Problem details:
The required output consists solely of the lines from the top of the listing through the line containing "COL = S.collection", transcribed exactly.
___ Collected data
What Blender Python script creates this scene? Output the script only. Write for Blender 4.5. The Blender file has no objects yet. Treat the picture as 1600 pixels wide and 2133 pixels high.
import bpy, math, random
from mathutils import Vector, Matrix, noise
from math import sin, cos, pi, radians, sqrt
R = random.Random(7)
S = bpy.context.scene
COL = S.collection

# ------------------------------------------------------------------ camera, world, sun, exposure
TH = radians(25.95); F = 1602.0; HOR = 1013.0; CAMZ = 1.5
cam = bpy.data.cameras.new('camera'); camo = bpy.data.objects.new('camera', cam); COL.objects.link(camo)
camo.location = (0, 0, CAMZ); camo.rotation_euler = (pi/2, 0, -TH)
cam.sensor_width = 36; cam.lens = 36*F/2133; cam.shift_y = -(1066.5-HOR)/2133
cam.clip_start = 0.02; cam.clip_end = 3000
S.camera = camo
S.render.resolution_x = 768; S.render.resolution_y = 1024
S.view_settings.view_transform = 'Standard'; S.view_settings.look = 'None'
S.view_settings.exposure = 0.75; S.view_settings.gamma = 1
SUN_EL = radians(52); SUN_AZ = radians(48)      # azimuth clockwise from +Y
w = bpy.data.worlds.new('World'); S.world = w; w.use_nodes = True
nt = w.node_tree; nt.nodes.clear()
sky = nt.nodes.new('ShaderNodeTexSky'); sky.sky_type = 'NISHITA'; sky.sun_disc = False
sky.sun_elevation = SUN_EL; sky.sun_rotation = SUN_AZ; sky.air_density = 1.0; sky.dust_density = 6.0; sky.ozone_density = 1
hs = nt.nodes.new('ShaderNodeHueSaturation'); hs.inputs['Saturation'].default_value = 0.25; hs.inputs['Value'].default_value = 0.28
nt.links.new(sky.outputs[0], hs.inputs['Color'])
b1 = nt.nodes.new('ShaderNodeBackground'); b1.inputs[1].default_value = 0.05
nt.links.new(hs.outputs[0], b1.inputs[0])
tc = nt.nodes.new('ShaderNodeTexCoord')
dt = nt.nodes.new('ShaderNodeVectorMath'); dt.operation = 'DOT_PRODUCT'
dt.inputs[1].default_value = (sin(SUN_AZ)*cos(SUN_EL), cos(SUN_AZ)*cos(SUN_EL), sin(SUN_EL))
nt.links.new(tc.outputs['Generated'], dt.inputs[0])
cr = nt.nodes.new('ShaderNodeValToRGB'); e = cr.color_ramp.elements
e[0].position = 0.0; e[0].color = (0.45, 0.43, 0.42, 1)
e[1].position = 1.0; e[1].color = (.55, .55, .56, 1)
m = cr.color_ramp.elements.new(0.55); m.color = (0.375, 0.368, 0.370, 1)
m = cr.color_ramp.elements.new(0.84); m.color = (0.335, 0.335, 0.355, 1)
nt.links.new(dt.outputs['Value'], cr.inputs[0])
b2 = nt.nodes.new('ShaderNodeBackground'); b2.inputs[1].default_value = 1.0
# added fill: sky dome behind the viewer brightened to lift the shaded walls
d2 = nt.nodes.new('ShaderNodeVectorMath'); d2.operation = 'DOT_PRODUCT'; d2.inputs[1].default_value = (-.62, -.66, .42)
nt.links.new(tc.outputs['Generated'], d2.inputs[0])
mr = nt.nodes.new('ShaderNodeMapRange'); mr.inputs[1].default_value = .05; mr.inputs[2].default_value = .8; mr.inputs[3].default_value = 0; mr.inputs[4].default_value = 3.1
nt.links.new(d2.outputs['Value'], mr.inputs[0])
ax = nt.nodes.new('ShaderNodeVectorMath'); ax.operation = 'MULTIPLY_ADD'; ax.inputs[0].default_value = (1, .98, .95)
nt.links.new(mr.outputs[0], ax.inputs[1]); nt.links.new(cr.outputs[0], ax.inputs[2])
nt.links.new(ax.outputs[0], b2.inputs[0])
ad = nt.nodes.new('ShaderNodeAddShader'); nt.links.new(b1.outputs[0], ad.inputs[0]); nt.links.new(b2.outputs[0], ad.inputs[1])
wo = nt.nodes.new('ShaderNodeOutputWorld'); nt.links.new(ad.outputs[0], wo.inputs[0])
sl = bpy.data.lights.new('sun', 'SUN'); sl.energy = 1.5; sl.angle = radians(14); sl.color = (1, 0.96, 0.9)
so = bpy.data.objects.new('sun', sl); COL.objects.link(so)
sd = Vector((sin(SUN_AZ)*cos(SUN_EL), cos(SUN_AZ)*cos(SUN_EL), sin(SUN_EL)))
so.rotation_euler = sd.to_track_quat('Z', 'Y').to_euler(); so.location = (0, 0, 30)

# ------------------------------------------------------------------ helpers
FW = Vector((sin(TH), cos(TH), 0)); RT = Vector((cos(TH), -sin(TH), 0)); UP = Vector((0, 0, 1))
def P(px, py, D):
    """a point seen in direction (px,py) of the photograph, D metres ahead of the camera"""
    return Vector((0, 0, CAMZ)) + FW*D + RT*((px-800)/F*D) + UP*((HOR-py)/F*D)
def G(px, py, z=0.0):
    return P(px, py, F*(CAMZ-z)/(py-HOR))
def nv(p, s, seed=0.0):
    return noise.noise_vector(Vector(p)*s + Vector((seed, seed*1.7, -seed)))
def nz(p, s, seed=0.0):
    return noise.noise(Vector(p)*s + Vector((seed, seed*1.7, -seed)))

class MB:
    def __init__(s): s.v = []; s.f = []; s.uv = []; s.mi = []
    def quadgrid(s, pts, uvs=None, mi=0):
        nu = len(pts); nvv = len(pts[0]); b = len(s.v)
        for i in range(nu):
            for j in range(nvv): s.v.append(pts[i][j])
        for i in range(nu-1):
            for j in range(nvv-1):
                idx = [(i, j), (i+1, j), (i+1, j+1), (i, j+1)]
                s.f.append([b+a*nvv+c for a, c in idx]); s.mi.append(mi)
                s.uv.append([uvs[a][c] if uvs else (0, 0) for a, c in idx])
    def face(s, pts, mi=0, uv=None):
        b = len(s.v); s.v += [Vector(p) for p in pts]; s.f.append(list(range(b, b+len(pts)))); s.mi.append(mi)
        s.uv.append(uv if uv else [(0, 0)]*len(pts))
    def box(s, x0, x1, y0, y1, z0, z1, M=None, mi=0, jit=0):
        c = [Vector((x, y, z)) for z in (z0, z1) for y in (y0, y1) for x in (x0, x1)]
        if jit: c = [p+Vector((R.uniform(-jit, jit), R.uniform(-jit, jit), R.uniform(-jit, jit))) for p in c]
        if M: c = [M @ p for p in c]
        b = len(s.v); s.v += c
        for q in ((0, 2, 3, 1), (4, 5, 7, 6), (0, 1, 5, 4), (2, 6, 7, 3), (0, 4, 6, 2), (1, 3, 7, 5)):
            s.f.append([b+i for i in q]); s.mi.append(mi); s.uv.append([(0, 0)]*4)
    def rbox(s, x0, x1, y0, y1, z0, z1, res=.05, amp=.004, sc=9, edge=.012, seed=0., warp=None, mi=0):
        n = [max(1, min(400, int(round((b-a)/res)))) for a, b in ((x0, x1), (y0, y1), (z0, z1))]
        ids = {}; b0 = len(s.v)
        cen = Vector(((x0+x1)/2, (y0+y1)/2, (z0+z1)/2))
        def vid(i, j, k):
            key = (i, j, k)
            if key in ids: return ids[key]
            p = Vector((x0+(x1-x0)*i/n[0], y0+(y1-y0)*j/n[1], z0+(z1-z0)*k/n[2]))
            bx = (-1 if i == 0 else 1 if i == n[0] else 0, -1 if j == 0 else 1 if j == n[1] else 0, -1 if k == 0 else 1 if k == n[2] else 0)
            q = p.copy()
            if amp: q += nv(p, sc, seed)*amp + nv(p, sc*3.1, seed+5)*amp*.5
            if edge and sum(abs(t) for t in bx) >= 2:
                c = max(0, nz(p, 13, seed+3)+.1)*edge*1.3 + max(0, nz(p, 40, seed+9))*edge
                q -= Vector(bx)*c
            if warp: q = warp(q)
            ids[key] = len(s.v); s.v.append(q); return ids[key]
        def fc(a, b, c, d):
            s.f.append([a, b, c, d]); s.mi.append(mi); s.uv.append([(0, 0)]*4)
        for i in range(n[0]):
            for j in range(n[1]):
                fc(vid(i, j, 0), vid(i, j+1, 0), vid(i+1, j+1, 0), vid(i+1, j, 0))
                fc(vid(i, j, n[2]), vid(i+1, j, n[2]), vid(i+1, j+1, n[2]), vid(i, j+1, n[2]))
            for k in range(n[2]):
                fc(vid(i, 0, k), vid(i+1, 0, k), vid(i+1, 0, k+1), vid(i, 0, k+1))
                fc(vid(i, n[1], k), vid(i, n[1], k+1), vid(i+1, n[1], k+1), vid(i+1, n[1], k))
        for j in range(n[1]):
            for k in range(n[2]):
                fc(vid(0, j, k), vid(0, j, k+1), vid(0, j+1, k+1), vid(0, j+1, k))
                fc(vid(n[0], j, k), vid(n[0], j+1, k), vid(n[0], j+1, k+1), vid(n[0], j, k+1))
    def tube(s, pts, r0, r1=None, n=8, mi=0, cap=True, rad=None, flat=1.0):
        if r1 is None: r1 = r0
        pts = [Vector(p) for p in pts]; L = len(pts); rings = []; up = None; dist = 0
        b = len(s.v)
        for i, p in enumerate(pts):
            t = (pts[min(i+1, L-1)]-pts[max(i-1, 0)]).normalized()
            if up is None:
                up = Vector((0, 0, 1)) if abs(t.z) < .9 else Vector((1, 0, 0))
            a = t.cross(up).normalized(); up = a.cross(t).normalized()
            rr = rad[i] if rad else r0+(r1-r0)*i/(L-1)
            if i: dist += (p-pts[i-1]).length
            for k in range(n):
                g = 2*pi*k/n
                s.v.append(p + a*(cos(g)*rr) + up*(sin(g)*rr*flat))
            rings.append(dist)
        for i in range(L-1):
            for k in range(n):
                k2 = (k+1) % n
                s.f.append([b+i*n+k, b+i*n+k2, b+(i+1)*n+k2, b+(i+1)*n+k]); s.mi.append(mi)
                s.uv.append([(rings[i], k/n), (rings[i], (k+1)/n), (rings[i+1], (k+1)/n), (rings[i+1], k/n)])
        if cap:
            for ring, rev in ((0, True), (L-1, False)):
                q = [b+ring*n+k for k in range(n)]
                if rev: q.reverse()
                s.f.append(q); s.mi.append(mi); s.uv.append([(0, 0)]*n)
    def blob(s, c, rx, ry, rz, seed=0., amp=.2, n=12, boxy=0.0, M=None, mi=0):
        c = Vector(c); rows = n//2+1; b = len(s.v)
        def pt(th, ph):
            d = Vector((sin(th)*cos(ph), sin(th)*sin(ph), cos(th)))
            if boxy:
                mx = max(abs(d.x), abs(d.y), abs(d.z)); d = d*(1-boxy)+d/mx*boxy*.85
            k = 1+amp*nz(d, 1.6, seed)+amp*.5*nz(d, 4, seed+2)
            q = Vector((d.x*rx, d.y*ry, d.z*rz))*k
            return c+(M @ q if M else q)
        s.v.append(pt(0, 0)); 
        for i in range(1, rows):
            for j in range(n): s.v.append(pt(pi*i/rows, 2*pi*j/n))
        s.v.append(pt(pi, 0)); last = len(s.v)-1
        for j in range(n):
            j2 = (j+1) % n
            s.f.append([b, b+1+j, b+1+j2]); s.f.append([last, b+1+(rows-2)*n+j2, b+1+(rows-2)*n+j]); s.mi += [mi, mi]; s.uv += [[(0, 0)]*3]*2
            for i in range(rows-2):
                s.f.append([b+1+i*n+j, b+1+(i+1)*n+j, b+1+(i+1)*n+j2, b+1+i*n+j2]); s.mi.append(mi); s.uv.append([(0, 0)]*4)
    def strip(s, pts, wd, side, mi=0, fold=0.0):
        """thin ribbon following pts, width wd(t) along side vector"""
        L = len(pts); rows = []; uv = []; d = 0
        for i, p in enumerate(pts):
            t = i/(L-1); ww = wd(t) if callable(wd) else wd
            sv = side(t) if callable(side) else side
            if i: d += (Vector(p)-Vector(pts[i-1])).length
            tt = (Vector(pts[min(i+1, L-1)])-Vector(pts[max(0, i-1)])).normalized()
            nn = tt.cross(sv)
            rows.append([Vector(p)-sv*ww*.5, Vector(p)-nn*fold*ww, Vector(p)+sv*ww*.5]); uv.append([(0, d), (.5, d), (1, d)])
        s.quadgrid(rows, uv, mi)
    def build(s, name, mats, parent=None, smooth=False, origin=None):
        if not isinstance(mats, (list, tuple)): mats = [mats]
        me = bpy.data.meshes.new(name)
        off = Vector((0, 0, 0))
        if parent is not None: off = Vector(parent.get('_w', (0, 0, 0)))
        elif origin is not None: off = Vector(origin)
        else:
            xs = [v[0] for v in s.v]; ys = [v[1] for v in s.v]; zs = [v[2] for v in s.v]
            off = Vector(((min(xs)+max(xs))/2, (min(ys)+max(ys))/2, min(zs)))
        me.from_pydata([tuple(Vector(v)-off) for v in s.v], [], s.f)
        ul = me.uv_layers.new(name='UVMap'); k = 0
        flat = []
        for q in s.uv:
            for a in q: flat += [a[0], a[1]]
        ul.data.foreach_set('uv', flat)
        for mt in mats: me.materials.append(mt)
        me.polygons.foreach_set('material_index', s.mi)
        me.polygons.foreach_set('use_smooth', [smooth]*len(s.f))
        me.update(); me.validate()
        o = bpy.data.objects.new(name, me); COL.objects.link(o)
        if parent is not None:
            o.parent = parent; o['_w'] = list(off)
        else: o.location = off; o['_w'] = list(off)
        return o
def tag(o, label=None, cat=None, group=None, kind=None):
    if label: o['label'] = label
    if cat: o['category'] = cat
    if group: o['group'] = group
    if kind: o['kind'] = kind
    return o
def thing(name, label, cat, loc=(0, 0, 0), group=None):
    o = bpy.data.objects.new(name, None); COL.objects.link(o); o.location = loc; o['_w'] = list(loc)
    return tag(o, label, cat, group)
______
Reply to the task:
What Blender Python script creates this scene? Output the script only. Write for Blender 4.5. The Blender file has no objects yet. Treat the picture as 1600 pixels wide and 2133 pixels high.
import bpy, math, random
from mathutils import Vector, Matrix, noise
from math import sin, cos, pi, radians, sqrt
R = random.Random(7)
S = bpy.context.scene
COL = S.collection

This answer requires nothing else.